Lorsque l'élu se manifeste, il se voit nommé roi ou reine et décoré en fonction. Alors que les musiciens continuent d'interpréter des marches de circonstance, une couronne descend progressivement du plafond par un système de poulie géré par une personne attitrée. Préalablement faite de feuilles de fougères et suspendue à une corde, la couronne arrive logiquement autour du cou du vainqueur, tous les autres ayant dû l'éviter en dansant. Il faut maintenant que l'élu choisisse parmi l'assemblée qui l'encourage en frappant des mains celui ou celle qui incarnera son roi ou sa reine. Pour les couples déjà mariés, il n'y a pas de surprise mais pour un célibataire, le nom annoncé est attendu plus impatiemment. Ensemble, les deux partenaires organiseront le prochain bal, même s'il peut s'agir d'étrangers. Prioritairement ils se concerteront pour choisir le lieu le plus adéquat et la date avant de s'atteler aux préparatifs.
Bien souvent, une deuxième couronne est prévue pour la personne désignée. Les convives continuant à se mouvoir sur une marche, encerclent ensuite le couple qui reçoit alors leur parure sur la tête (et non plus autour du cou) en signe d'honneur et de décoration. De cette manière, le sacrement est réellement officialisé.

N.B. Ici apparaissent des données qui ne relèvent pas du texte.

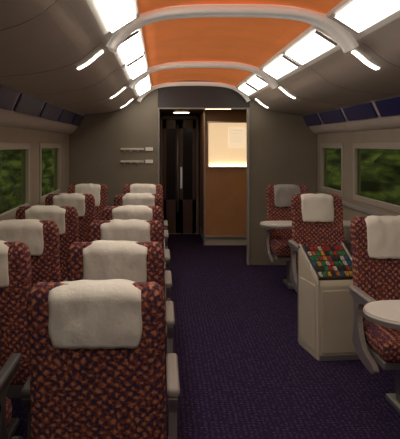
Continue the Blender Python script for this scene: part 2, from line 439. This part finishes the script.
for r in range(6):
    for q in range(9):
        ya=.036+r*.050; yb=ya+.030; xa=.028+q*.0315
        prism('magazine_%d'%(k+1),[(ya,slope(ya)+.02),(yb,slope(yb)+.02),(yb,slope(yb)+.030),(ya,slope(ya)+.026)],xa,xa+.023,cm[0 if r==5 and q%3 else random.randint(0,8)],e,axis='x'); k+=1
tube('side_rim_1',[(.004,.0,.50),(.004,.02,.555),(.004,Dp-.03,.728),(.004,Dp,.70),(.004,Dp,.02)],.009,M['silver'],e)
tube('side_rim_2',[(W-.004,.0,.50),(W-.004,.02,.555),(W-.004,Dp-.03,.728),(W-.004,Dp,.70)],.009,M['silver'],e)

# ---------------- outside ----------------
g=bpy.data.meshes.new('ground'); g.from_pydata([(-30,-20,-1.2),(30,-20,-1.2),(30,40,-1.2),(-30,40,-1.2)],[],[(0,1,2,3)]); mobj('ground',g,M['green'])
for sd in (-1,1):
    bm=bmesh.new(); G=[]
    for i in range(60):
        row=[]
        for j in range(12):
            y=-20+i; h=j*.55
            nx=noise.noise(Vector((y*.7,h*1.3,sd*5)))
            row.append(bm.verts.new((sd*(5.5+h*.35+nx*.8)+.0,y,-1.2+h+(.5*noise.noise(Vector((y*.5,3,sd))) if j>7 else 0))))
        G.append(row)
    for i in range(59):
        for j in range(11): bm.faces.new((G[i][j],G[i+1][j],G[i+1][j+1],G[i][j+1]))
    me=bpy.data.meshes.new('hedge'); bm.to_mesh(me); bm.free(); mobj('hedge',me,M['green'],None,True)

# ---------------- world ----------------
w=bpy.data.worlds.new('w'); S.world=w; w.use_nodes=True
w.node_tree.nodes['Background'].inputs[0].default_value=(.80,.78,.62,1); w.node_tree.nodes['Background'].inputs[1].default_value=.7

cam=bpy.data.cameras.new('camera'); co=bpy.data.objects.new('camera',cam); link(co)
co.location=(0,0,EYE); co.rotation_euler=(math.pi/2,0,0)
cam.sensor_fit='HORIZONTAL'; cam.sensor_width=36; cam.lens=36*650/400
cam.shift_x=(200-162)/400; cam.shift_y=-(219.5-145)/400
cam.clip_start=.05
S.camera=co
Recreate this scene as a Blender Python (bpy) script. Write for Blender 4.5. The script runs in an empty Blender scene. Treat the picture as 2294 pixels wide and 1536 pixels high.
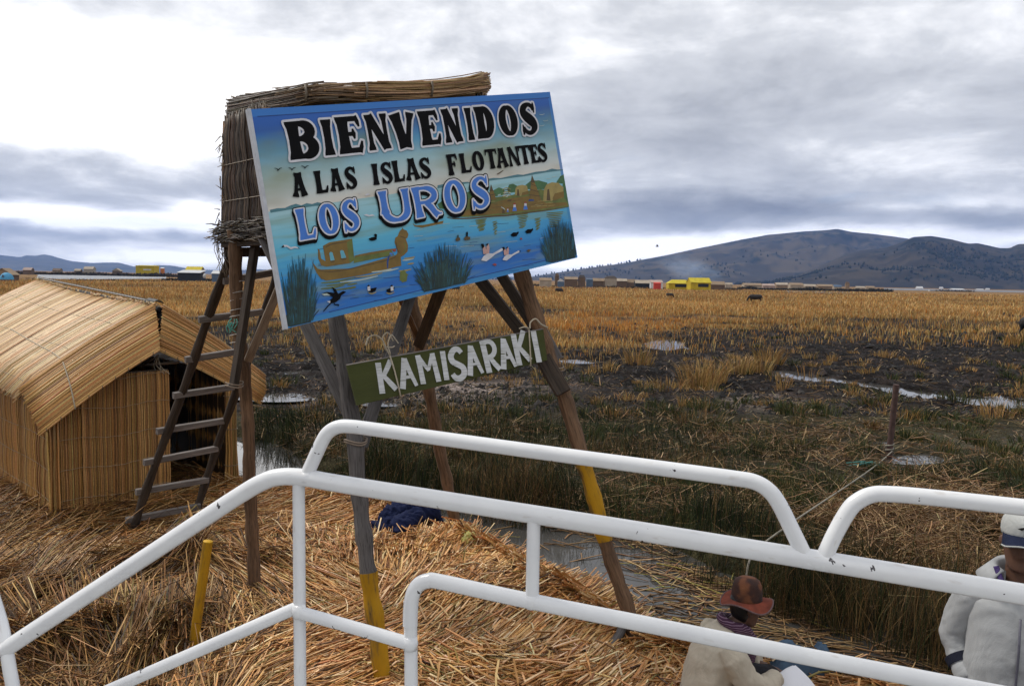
import bpy, bmesh, math, random
import numpy as np
from mathutils import Vector, Matrix

# ------------------------------------------------------------------ camera, sky, sun, exposure
random.seed(7)
RNG = np.random.default_rng(11)
S = bpy.context.scene
COL = S.collection
PW, PH, FPX = 2294.0, 1536.0, 1750.0
HC = 2.9                                   # eye height above the reed island
PITCH = math.atan(142.5 / FPX)
ROLL = math.radians(1.07)
cam_d = bpy.data.cameras.new("camera")
cam_d.sensor_width = 36.0
cam_d.lens = 36.0 * FPX / PW
cam_d.clip_start = 0.05
cam_d.clip_end = 60000
cam = bpy.data.objects.new("camera", cam_d)
COL.objects.link(cam)
M3 = Matrix.Rotation(math.radians(90) - PITCH, 3, 'X') @ Matrix.Rotation(ROLL, 3, 'Z')
cam.matrix_world = Matrix.Translation((0, 0, HC)) @ M3.to_4x4()
S.camera = cam
RM = np.array(M3)
CP = np.array([0, 0, HC])

def W(px, py, d):
    """point seen at photo pixel (px,py), d metres along the view axis"""
    return CP + RM @ np.array([(px - PW / 2) / FPX * d, (PH / 2 - py) / FPX * d, -d])

def G(px, py, z=0.0):
    px, py = np.asarray(px, float), np.asarray(py, float)
    v = np.stack([(px - PW / 2) / FPX, (PH / 2 - py) / FPX, -np.ones_like(px)], -1) @ RM.T
    t = (z - HC) / np.minimum(v[..., 2], -1e-6)
    return CP + v * t[..., None]

def PIX(p):
    p = np.asarray(p, float)
    c = (p - CP) @ RM
    d = np.maximum(-c[..., 2], 1e-3)
    return PW / 2 + c[..., 0] / d * FPX, PH / 2 - c[..., 1] / d * FPX, -c[..., 2]

SUN_EL, SUN_AZ = math.radians(52), math.radians(-62)      # azimuth clockwise from the view direction
sun_d = bpy.data.lights.new("sun", 'SUN')
sun_d.energy = 2.0
sun_d.angle = math.radians(14)
sun_d.color = (1.0, 0.94, 0.84)
sun = bpy.data.objects.new("sun", sun_d)
COL.objects.link(sun)
sd = Vector((math.sin(SUN_AZ) * math.cos(SUN_EL), math.cos(SUN_AZ) * math.cos(SUN_EL), math.sin(SUN_EL)))
sun.rotation_euler = sd.to_track_quat('Z', 'Y').to_euler()

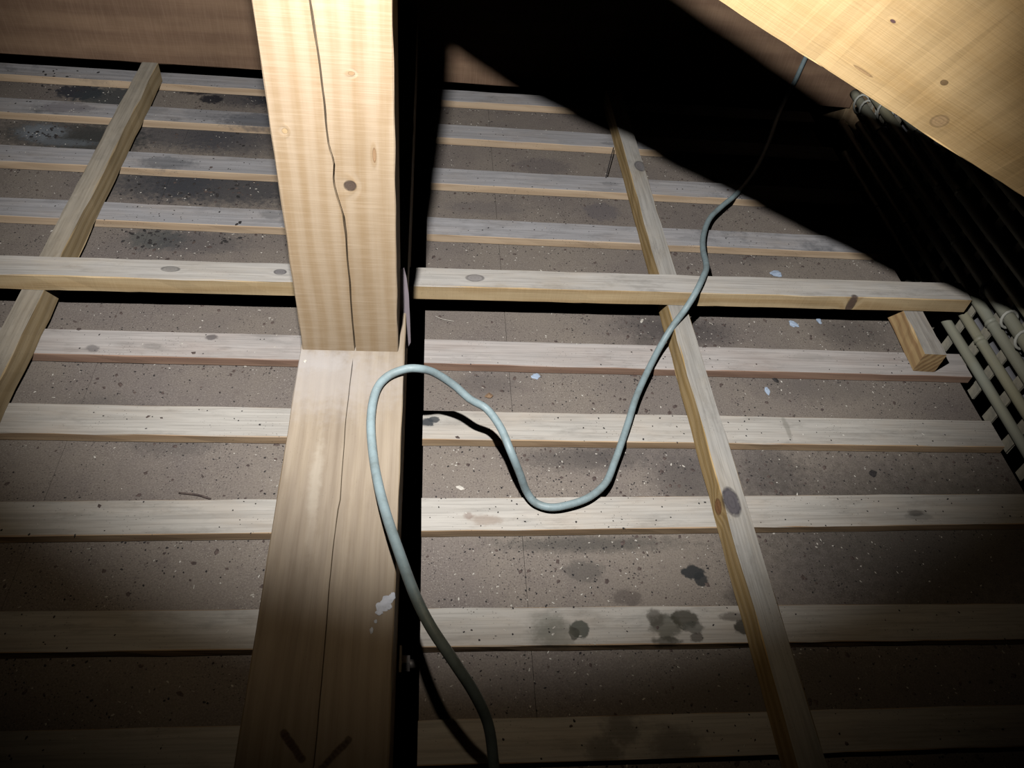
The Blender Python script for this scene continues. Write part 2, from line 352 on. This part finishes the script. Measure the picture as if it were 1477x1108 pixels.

Entre chaque série de danses
S'il s'agit d'un bal animé par des instruments mélodiques, le répertoire musical est fait de séries de danses de salon créolisées. Entre chaque série de danses, et parfois même entre chaque danse (si elles ne s'enchaînent pas assez rapidement), les cavaliers sortent de la pièce, celle-ci étant toujours trop étroite pour agréablement accueillir tous ceux présents. Si la maison possède une chambre, c'est là que se situe le bar et le cambusié chargé de servir à boire aux hommes. Dans le cas contraire, les cavaliers prennent l'air à l'extérieur. Seules les dames restent à l'intérieur où quelques chaises, en fonction des moyens du propriétaire, leur sont réservées. Accolées aux cloisons, elles empiètent le moins possible sur la piste de danse centrale.
Et aujourd'hui ?
Malheureusement de nos jours, les Rodriguais ne pratiquent plus traditionnellement le ‘Bal rãnn zariko', bien que cette appellation soit régulièrement utilisée pour des rassemblements festifs publics. Quelles peuvent en être les causes ?
La modernité et l'influence de la musique européenne et surtout le fait qu'il n'y a pas eu de forte transmission entre les aînés et la jeune génération. L'influence musicale et les bals sont maintenant liés aux musiques dites ‘oldies' avec l'organisation de bals dans les discothèques les dimanches après-midi pour les personnes du troisième âge.
RÉFÉRENCES
1. A Rodigues, une série de danses se compose généralement d'une valse (laval), d'une scottish (kotis) d'une mazurka (mazok) d'un one step, d'une polka et d'un séga.
2. Nom en créole rodriguais pour désigner le serveur.